One thing to remember when it comes to businesses is that the layoffs in every company and part and parcel of the business. However, it is also true that whenever a layoff or layoffs take place inside the company then there is a virtual siren which gets triggered meaning that investors should remain cautious about the firm. This is because most of the people believe that if the company is laying off people, there is something going wrong inside. Now, this might be true and there have been cases where this has not been true.
Anyways, we have a new report regarding layoffs at Wayfair which is a popular online furniture store just like Ikea. However, the number of people losing their job at Wayfair is a cause of concern for everyone related to the firm. Because the company has announced they will layoff 550 jobs which equates to 3% of its workforce. These layoffs, or a majority of them, will take place in Wayfair’s Boston headquarters while some will lose their jobs in European office situated in Berlin as well.

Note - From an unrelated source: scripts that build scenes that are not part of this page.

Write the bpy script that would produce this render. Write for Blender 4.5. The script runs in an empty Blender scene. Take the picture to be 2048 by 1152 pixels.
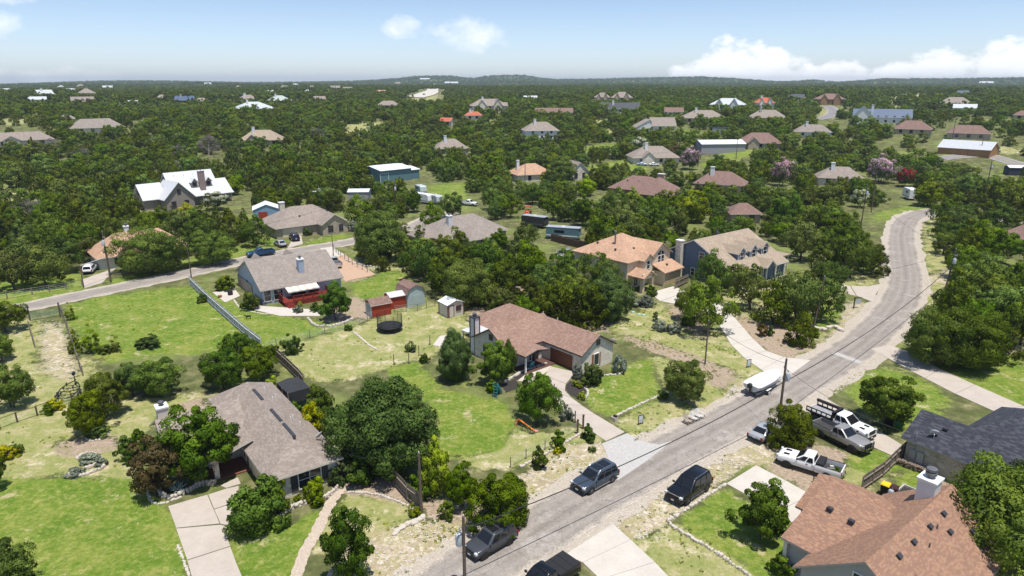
import bpy, math, random
import numpy as np
from mathutils import Vector, Matrix, Euler

R = math.radians
rnd = random.Random(7)
nrg = np.random.default_rng(11)

# ---------------------------------------------------------------- scene, camera, sky, sun
scene = bpy.context.scene
COL = scene.collection
CAM_H, PITCH, FPX = 37.0, 16.8, 1365.0

cam_data = bpy.data.cameras.new("camera")
cam_data.sensor_width = 36.0
cam_data.lens = FPX / 2048.0 * 36.0
cam_data.clip_start = 0.5
cam_data.clip_end = 30000.0
cam = bpy.data.objects.new("camera", cam_data)
COL.objects.link(cam)
cam.location = (0, 0, CAM_H)
cam.rotation_euler = (R(90 - PITCH), 0, 0)
scene.camera = cam

SUN_EL, SUN_AZ = 76.0, 150.0        # azimuth measured from +Y, clockwise seen from above
world = bpy.data.worlds.new("World")
scene.world = world
world.use_nodes = True
wn, wl = world.node_tree.nodes, world.node_tree.links
wn.clear()
w_out = wn.new("ShaderNodeOutputWorld")
bg = wn.new("ShaderNodeBackground")
bg.inputs["Strength"].default_value = 0.142
sky = wn.new("ShaderNodeTexSky")
sky.sky_type = 'NISHITA'
sky.sun_disc = False
sky.sun_elevation = R(SUN_EL)
sky.sun_rotation = R(SUN_AZ)
sky.altitude = 300
sky.air_density = 1.0
sky.dust_density = 0.6
sky.ozone_density = 2.6


def wmath(op, a, b=None, c=None, clamp=False):
    n = wn.new("ShaderNodeMath")
    n.operation = op
    n.use_clamp = clamp
    for i, q in enumerate((a, b, c)):
        if q is None:
            continue
        if isinstance(q, (int, float)):
            n.inputs[i].default_value = q
        else:
            wl.new(q, n.inputs[i])
    return n.outputs[0]


# fair-weather cumulus: banks of cloud around the sky, given by direction (azimuth, elevation)
tc = wn.new("ShaderNodeTexCoord")
sep = wn.new("ShaderNodeSeparateXYZ")
wl.new(tc.outputs["Generated"], sep.inputs[0])
az = wmath('ARCTAN2', sep.outputs["X"], sep.outputs["Y"])
el = wmath('ARCSINE', sep.outputs["Z"])
cmb = wn.new("ShaderNodeCombineXYZ")
wl.new(az, cmb.inputs[0])
wl.new(wmath('MULTIPLY', el, 1.35), cmb.inputs[1])


def wnoise(scale, detail, rough, off):
    mp = wn.new("ShaderNodeMapping")
    mp.inputs["Location"].default_value = off
    wl.new(cmb.outputs[0], mp.inputs[0])
    n = wn.new("ShaderNodeTexNoise")
    n.inputs["Scale"].default_value = scale
    n.inputs["Detail"].default_value = detail
    n.inputs["Roughness"].default_value = rough
    wl.new(mp.outputs[0], n.inputs["Vector"])
    return n.outputs["Fac"]


puff = wnoise(26, 7, 0.58, (3.1, 1.7, 0))
soft = wnoise(15, 7, 0.62, (8.3, 0.4, 0))


def bank(a0, e0, ra, re, floor=-9):
    """one cloud bank: 1 at its heart, falling off elliptically"""
    u = wmath('MULTIPLY', wmath('SUBTRACT', az, R(a0)), 1 / R(ra))
    v = wmath('MULTIPLY', wmath('SUBTRACT', el, R(e0)), 1 / R(re))
    r2 = wmath('ADD', wmath('MULTIPLY', u, u), wmath('MULTIPLY', v, v))
    return wmath('SUBTRACT', 1.0, r2)


def vmax(xs):
    o = xs[0]
    for q in xs[1:]:
        o = wmath('MAXIMUM', o, q)
    return o


dense = [bank(a, e, ra, re) for a, e, ra, re in (
    (16.9, 1.2, 2.8, 2.2), (19.8, 0.7, 3.2, 1.7), (14.6, 0.35, 2.6, 1.15), (24.6, 0.4, 2.2, 1.2),
    (31.2, 0.7, 2.6, 1.5), (34.8, 1.0, 2.8, 1.9), (37.5, 1.1, 2.6, 1.9), (28.6, 0.2, 2.4, 1.2),
    (-62, 1.2, 5, 2.4), (-75, 0.8, 6, 2.0), (60, 1.0, 6, 2.6), (75, 1.3, 5, 2.2), (110, 1, 8, 3), (-130, 1.2, 9, 3), (165, 1, 9, 2.6))]
faint = [bank(a, e, ra, re) for a, e, ra, re in (
    (-2.9, 3.5, 3.9, 1.5), (-8.6, 4.0, 1.5, 1.0), (-36.4, 3.4, 2.6, 1.3), (-38, 4.6, 2.4, 0.9), (38.0, 6.6, 2.6, 0.7),
    (-33, 0.3, 5, 0.9), (-36.0, 5.4, 4.0, 0.7), (-60, 8, 8, 1.2), (70, 9, 9, 1.4))]
d_f = wmath('ADD', vmax(dense), wmath('MULTIPLY', wmath('SUBTRACT', puff, 0.5), 2.9))
d_m = wmath('SMOOTHSTEP' if False else 'MULTIPLY', wmath('SUBTRACT', d_f, 0.02), 2.0, clamp=True)
f_f = wmath('ADD', vmax(faint), wmath('MULTIPLY', wmath('SUBTRACT', soft, 0.55), 4.6))
f_m = wmath('MULTIPLY', f_f, 0.72, clamp=True)
mask = wmath('MAXIMUM', d_m, wmath('MULTIPLY', f_m, 0.75))
tint = wn.new("ShaderNodeMixRGB")          # tint multiplied into the sky colour, bluer and brighter towards the horizon
tint.blend_type = 'MULTIPLY'
tint.inputs[0].default_value = 1.0
wl.new(sky.outputs[0], tint.inputs[1])
tr_ = wn.new("ShaderNodeValToRGB")
for i_, (p_, c_) in enumerate(((0., (1.02, 1.13, 1.5)), (.12, (.88, .90, 1.06)), (.45, (.9, .93, 1.02)))):
    if i_ > 1:
        tr_.color_ramp.elements.new(p_)
    tr_.color_ramp.elements[i_].position = p_
    tr_.color_ramp.elements[i_].color = (c_[0] / 1.6, c_[1] / 1.6, c_[2] / 1.6, 1)
wl.new(sep.outputs["Z"], tr_.inputs[0])
up_ = wn.new("ShaderNodeMixRGB")
up_.blend_type = 'MULTIPLY'
up_.inputs[0].default_value = 1.0
wl.new(tr_.outputs[0], up_.inputs[1])
up_.inputs[2].default_value = (1.28, 1.25, 1.18, 1)
wl.new(up_.outputs[0], tint.inputs[2])
cmix = wn.new("ShaderNodeMixRGB")
wl.new(wmath('MULTIPLY', mask, 0.93), cmix.inputs[0])
wl.new(tint.outputs[0], cmix.inputs[1])
shade = wmath('ADD', 5.6, wmath('MULTIPLY', puff, 2.6))
cc = wn.new("ShaderNodeCombineXYZ")
wl.new(shade, cc.inputs[0])
wl.new(wmath('MULTIPLY', shade, 1.01), cc.inputs[1])
wl.new(wmath('MULTIPLY', shade, 1.035), cc.inputs[2])
wl.new(cc.outputs[0], cmix.inputs[2])
wl.new(cmix.outputs[0], bg.inputs["Color"])
wl.new(bg.outputs[0], w_out.inputs["Surface"])

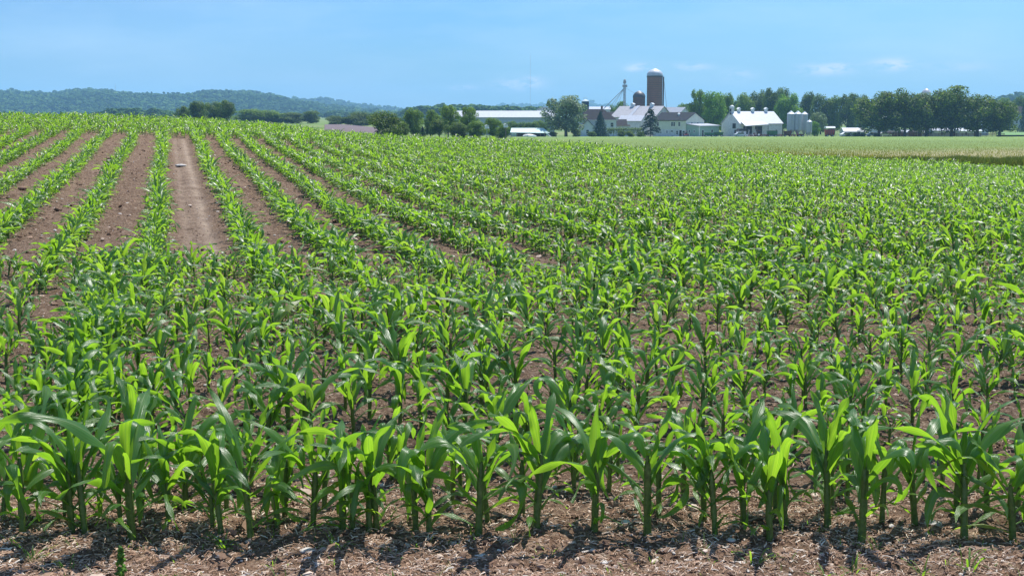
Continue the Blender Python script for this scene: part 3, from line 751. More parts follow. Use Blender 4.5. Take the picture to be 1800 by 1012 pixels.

It is worth noting that Wayfair has 17,000+ employees working for them worldwide and 3% of that workforce being laid off is still a big percentage. Also, this layoff news has not been received well by the markets as the stocks of Wayfair have gone down by 10% to $86 per share on Thursday afternoon. This shows that the market also feels that something is not right at Wayfair and it might also be given a ‘Sell’ rating very soon.
If we look at Wayfair’s stocks since last year, their value has gone down by 28% which tells you something about the company’s ongoing difficulties. Also, it is to be noted that Wayfair has never made a profit in 18 years of its existence but its sales have increased as more and more people start to buy furniture online.